33, 14 avril 2006, Fortune de Mer
Fortune de mer !
Curieux terme pour désigner un événement qui
devrait plutôt être qualifié d’infortune de mer…
C’est peut-être parce que, il n’y a encore pas
si longtemps, les habitants des zones côtières considéraient comme une bonne
fortune, à juste titre vu de leur clocher, tout ce qui leur venait de la mer et
qu’ils savaient, à l’occasion, profiter des opportunités que leur apportaient
parfois les éléments déchaînés, sous forme de navires marchands qui venaient se
fracasser sur les récifs.
A tel point que certains d’entre eux, las
d’attendre trop longtemps une hypothétique tempête, aidaient un peu la nature,
se transformaient sans scrupule en naufrageurs, et allumaient des feux pour
guider les navires vers des récifs meurtriers, dans le but inavouable mais bien
affirmé de les échouer et de les piller.
Aujourd’hui,
la fortune de mer, c’est un peu la
faute à « pad’chance », c’est
le terme consacré qui met en évidence
et officialise l’impossibilité d’attribuer un
sinistre ou un événement à un
élément
reconnu et avéré.
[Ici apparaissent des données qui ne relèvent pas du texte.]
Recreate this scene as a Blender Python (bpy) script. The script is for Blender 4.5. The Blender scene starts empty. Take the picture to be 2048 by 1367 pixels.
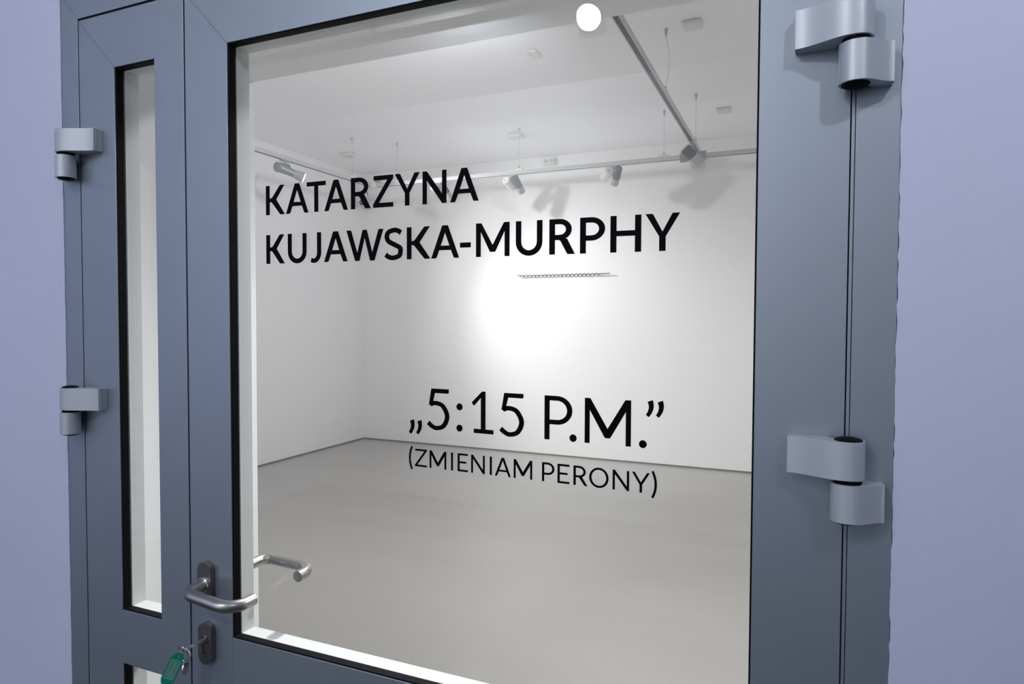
import bpy, bmesh, math, random
from mathutils import Vector, Matrix
from mathutils.geometry import tessellate_polygon
random.seed(7)
S = bpy.context.scene
COL = S.collection
R = math.radians

# ------------------------------------------------------------------ camera, world, lights, exposure
cam_d = bpy.data.cameras.new('camera')
cam = bpy.data.objects.new('camera', cam_d)
COL.objects.link(cam)
S.camera = cam
cam_d.sensor_width = 36.0
cam_d.sensor_fit = 'HORIZONTAL'
cam_d.lens = 1330.1 / 2048 * 36.0
cam_d.clip_start = 0.02
yaw, pitch, roll = R(-23.448), R(-1.875), R(-0.215)
f = Vector((math.sin(yaw) * math.cos(pitch), math.cos(yaw) * math.cos(pitch), math.sin(pitch)))
r = Vector((math.cos(yaw), -math.sin(yaw), 0))
d = f.cross(r)
r2 = math.cos(roll) * r + math.sin(roll) * d
d2 = -math.sin(roll) * r + math.cos(roll) * d
cam.matrix_world = Matrix(((r2.x, -d2.x, -f.x, 0), (r2.y, -d2.y, -f.y, -0.82), (r2.z, -d2.z, -f.z, 1.5), (0, 0, 0, 1)))

w = bpy.data.worlds.new('world')
S.world = w
w.use_nodes = True
w.node_tree.nodes['Background'].inputs['Color'].default_value = (0.6, 0.68, 0.85, 1)
w.node_tree.nodes['Background'].inputs['Strength'].default_value = 0.05

S.view_settings.view_transform = 'Standard'
S.view_settings.look = 'None'
S.view_settings.exposure = 0.0
S.view_settings.gamma = 1.0
S.view_settings.use_curve_mapping = False
S.cycles.sample_clamp_indirect = 30
S.cycles.diffuse_bounces = 8
S.cycles.max_bounces = 16
S.cycles.transparent_max_bounces = 16


def spot(name, loc, target, watts, cone, blend, color=(1, 1, 1), soft=0.04):
    l = bpy.data.lights.new(name, 'SPOT')
    l.energy = watts
    l.spot_size = R(cone)
    l.spot_blend = blend
    l.color = color
    l.shadow_soft_size = soft
    o = bpy.data.objects.new(name, l)
    COL.objects.link(o)
    o.location = loc
    o.rotation_euler = (Vector(target) - Vector(loc)).to_track_quat('-Z', 'Y').to_euler()
    return o


WARM = (1.0, 0.995, 0.985)
# lamps of the gallery: one on the left track lights the work on the back wall, one shines down on the
# door, the rest are unseen fill added to brighten the room
spot('gallery_lamp_and_fill', (-4.00, 3.93, 2.765), (-2.00, 6.09, 1.14), 228, 64, 1.0, (0.985, 0.985, 1.0), 0.03)
spot('gallery_lamp_and_fill', (-4.00, 3.93, 2.765), (-1.70, 6.09, 1.20), 138, 105, 1.0, (0.985, 0.985, 1.0), 0.03)
spot('gallery_lamp_and_fill', (-0.79, 1.7, 2.74), (-5.0, 3.5, 1.25), 220, 130, 1.0, WARM, 0.16)  # unseen fill towards the left wall
spot('gallery_lamp_and_fill', (-0.79, 1.2, 2.74), (1.0, 3.6, -0.8), 255, 130, 1.0, WARM, 0.16)  # unseen fill towards the floor on the right
spot('gallery_lamp_and_fill', (-0.79, 1.35, 2.74), (-0.70, 0.12, 0.25), 225, 62, 1.0, WARM, 0.06)
spot('gallery_lamp_and_fill', (1.10, 1.6, 2.74), (-1.0, 0.2, 0.9), 95, 76, 1.0, WARM, 0.06)  # added to brighten the left jamb, no track here
# lamps of the corridor outside: two above the door, the others added to bounce fill off the rear wall
COOL = (0.90, 0.95, 1.0)
spot('corridor_lamp_and_fill', (0.95, -1.45, 3.05), (0.08, 0.0, 2.2), 66, 60, 1.0, COOL, 0.035)
spot('corridor_lamp_and_fill', (-0.846, -1.90, 2.783), (-0.75, 0.0, 1.5), 17, 120, 1.0, COOL, 0.05)
spot('corridor_lamp_and_fill', (0.6, -2.4, 3.0), (0.5, -4.0, 2.5), 18, 150, 1.0, COOL, 0.06)
spot('corridor_lamp_and_fill', (-1.8, -2.4, 3.0), (-2.2, -4.0, 2.4), 285, 150, 1.0, COOL, 0.06)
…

Ce pourrait être une erreur
d’appréciation, une faute de
navigation, une collision pour défaut de veille, un
défaut d’entretien, le
vieillissement d’une pièce… Mais non, aucune de ces
causes ne peut être
retenue, et l’on est bien obligé d’accepter
l’inéluctable perfidie des éléments
occultes, l’action d’un gremling pernicieux,
l’influence d’un animal à longues
oreilles, le fameux cousin du lièvre, que l’on aurait
laissé s’introduire
clandestinement à bord…
La fortune de mer, c’est ce qui permet de dire
à son assureur « j’ai tout fait bien, je suis resté « dans les
clous », j’ai utilisé mon bateau en bon père de famille… et malgré ça,
patatras ! Le mat est tombé, le bout’ s’est pris dans l’hélice, l’OFNI
(objet flottant non identifié), a sauvagement attaqué mon bateau, une remontée
des fonds non prévue s’est dressée devant ma route… »
Cela peut, bien sûr, arriver au courts d’une
saison, mais n’invoquons pas trop la sacro-sainte « fortune de mer »,
acceptons nos propres responsabilités et retenons également la possibilité
d’avoir commis une erreur, cela nous permettra de ne pas la rééditer.